Israel is a Jewish state. Formally. It is the raison d’être of Israel’s existence.
It is hypocritical in the extreme for western supporters of Israel to ignore, tolerate, or worse, approve of this fundamentally unjust bedrock principle of Israeli statehood while simultaneously condemning — and rightly so — the theocratic Islamic states that surround it.
I may be accused of a western bias for saying this, but I can live with that: the only legitimate form of government is a secular democracy that does not discriminate against its inhabitants on the basis of religion, ethnicity, gender, language, sexual orientation, or — you know the usual list of targets of irrational bigotry. Israel is by no means the worst middle-eastern offender in this regard, but it is worth noting that there are several Muslim-majority states where non-Muslims have more rights than Arab Muslims in Israel, including some states that are nominally under Sharia law.
Israel is in other respects a western state. But it is not a modern western state. It will deserve our support if and when it chooses to join the post-1945 western world. The first of many steps on the road to modernity and basic human decency would be for Israel to cease to discriminate between its Jewish and Arab citizens. And yes, that will demolish the very reason for the existence of Israel, but it will paradoxically give Israel something it does not currently have: a legitimate claim to a right to exist.
“the theocratic Islamic states that surround it”
What ‘theocratic Islamic states’ are these? Lebanon? Syria? Egypt? Jordan? The Occupied Territories?
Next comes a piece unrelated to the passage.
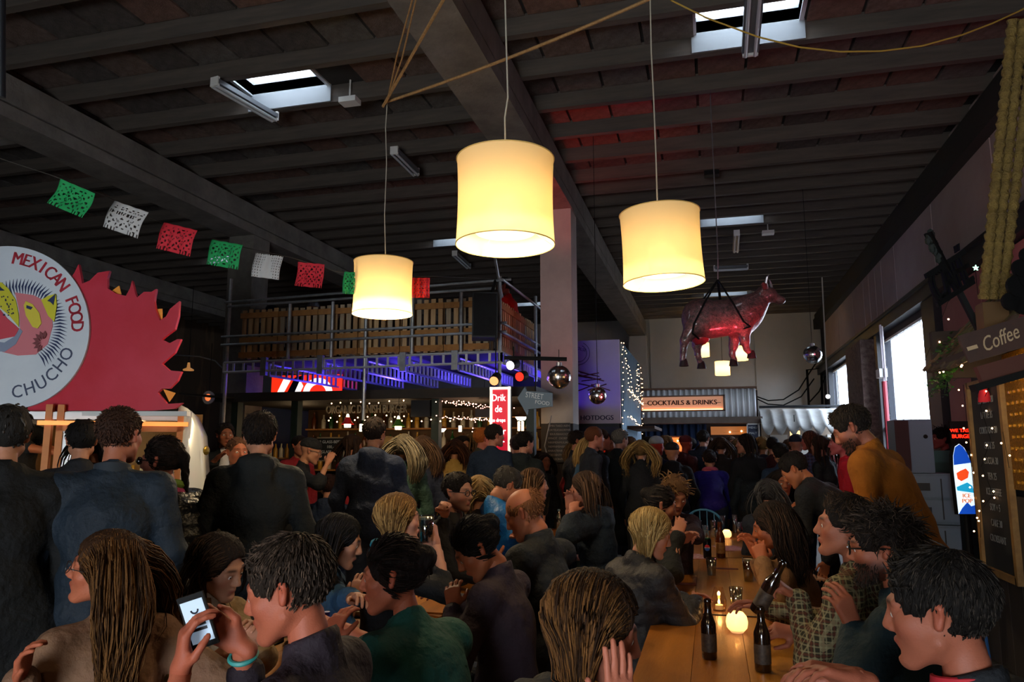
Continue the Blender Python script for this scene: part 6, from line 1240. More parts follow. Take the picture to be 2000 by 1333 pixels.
# surfboard-shaped light box
o_ = PY(1883, 936, 7.4); r = thing('light_box', 'surfboard-shaped light box with an orange splash, blue waves and lettering', 'sign', o_); rx = nrm(RT); hw2, hh2 = .085, .305
def ob(u, v, q=0): return o_ + rx * (u + v * -.03) + np.array([0, 0, v]) - NH * q
outl = [(-.085, -.30), (.085, -.30), (.082, .08), (.06, .2), (.03, .27), (-.01, .305), (-.05, .28), (-.075, .2), (-.085, .08)]
def lb_poly(nm, pts, m, q, t_=.002): k = MB(); k.prism([(u + v * -.03, v) for u, v in pts], o_ - NH * q, rx, (0, 0, 1), t_); k.build(nm, m, r)
MB().tube([(o_[0], o_[1] + .03, 0), (o_[0], o_[1] + .03, o_[2] - .2)], .02, 8).build('stand', black, r); lb_poly('box_body', [(u * 1.05, v * 1.02) for u, v in outl], black, -.05, -.0 + .05); lb_poly('face', outl, mat('lightbox_white', '#e8f4ff', .5, emit=1.1, ecol='#d8f0ff'), .002)
lb_poly('blue_top', [(-.08, .12), (.072, .14), (.05, .22), (.02, .275), (-.01, .3), (-.05, .275), (-.074, .2)], mat('lightbox_blue', '#1048b0', .5, emit=.7, ecol='#1450c8'), .006); lb_poly('orange_splash', [(-.06, .0), (-.03, -.02), (.03, .01), (.045, .06), (.02, .09), (-.03, .07), (-.065, .05)], mat('lightbox_orange', '#e05020', .5, emit=.8, ecol='#ff5020'), .006)
lb_poly('cyan_wave', [(-.075, -.10), (.07, -.12), (.06, -.06), (.02, -.03), (-.03, -.05), (-.078, -.07)], mat('lightbox_cyan', '#20a0c0', .5, emit=.8, ecol='#20a8d8'), .006); lb_poly('blue_base', [(-.085, -.30), (.085, -.30), (.08, -.22), (.03, -.235), (0, -.2), (-.05, -.25)], MATS['lightbox_blue'], .006)
t = MB(); [text(t, s, ob(0, -.145 - k_ * .045, .008), rx, (0, 0, 1), .05, .001, bold=.002) for k_, s in enumerate(('ICE', 'POP'))]; t.build('lettering', mat('lightbox_tan', '#d89060', .5, emit=.5, ecol='#ff9c60'), r)
o_ = PY(1880, 852, 8.0); r = thing('led_sign', 'black sign with two lines of red LED lettering', 'sign', o_); MB().box(o_ - (.10, 0, .14), o_ + (.10, .04, .14)).build('box', black, r); t = MB(); text(t, 'WE TASTE', o_ + (-.0, -.004, .05), (1, 0, 0), (0, 0, 1), .045, .001, bold=.002); text(t, 'BURGER', o_ + (0, -.004, -.005), (1, 0, 0), (0, 0, 1), .05, .001, bold=.002); t.build('led_lettering', mat('led_red', '#ff3018', .5, emit=2.2, ecol='#ff2810'), r); MB().tube([o_ - (0, -.02, .14), (o_[0], o_[1] + .02, 0)], .015, 6).build('pole', black, r)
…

Even Hamas didn’t institute a theocracy (though they may desire it).
The Hamas desire for a caliphate is nothing more than a propaganda ploy being touted around to suggest that Hamas is not really an organization resisting Israel’s occupation, but has theocratic plans for the Palestinian nation, or even the government in Gaza.
Truth is followers of Hamas constitute only 20% of the Palestinian population in the territories, and only 25% of the population in Gaza. Hardly the support needed for a religious-political movement.
The notion is nothing more than an Israeli ruse to justify the continuation of the occupation and colonization that has continued since 1967. If it isn’t one thing, it’s another.
I shouldn’t be surprised, yet am. Depressed, too.
That these attitudes are just an extension of anti-Arab prejudice in Israeli society has also to be considered. It would be interesting to read polls of Israeli attitudes toward the Gaza invasion after stories such as these have come out. 94% if Israelis otherwise approved of the invasion before it occurred.
As to Israeli attitudes toward Palestinians, I am also reminded of a remark made by Rahm Emanuel’s father, who is an Israeli citizen, after Rahm’s appointment to Chief of Staff, and how that might help Israel: “he’s not an Arab,” or something to that effect. Rahm apologized for it.
Hm, I did not know that. The Israel lobby sure has top-loaded this administration almost as effectively as they did the last one.
This is absolutely sickening-no other way to put it. There is a true sickness at work here. These people display this hatred to the world-and dare the world to do somehing about it. There are so many calls for an independent investigation of War Crimes and Crimes Against Humanity-Israel just may get their wish.
The absolute brutality of this is what gets to me. No place for this kind of disgusting conduct, based in absolute hatred, in a civilized world. No place whatsoever. Israel has become what they fear the most. Monstrous.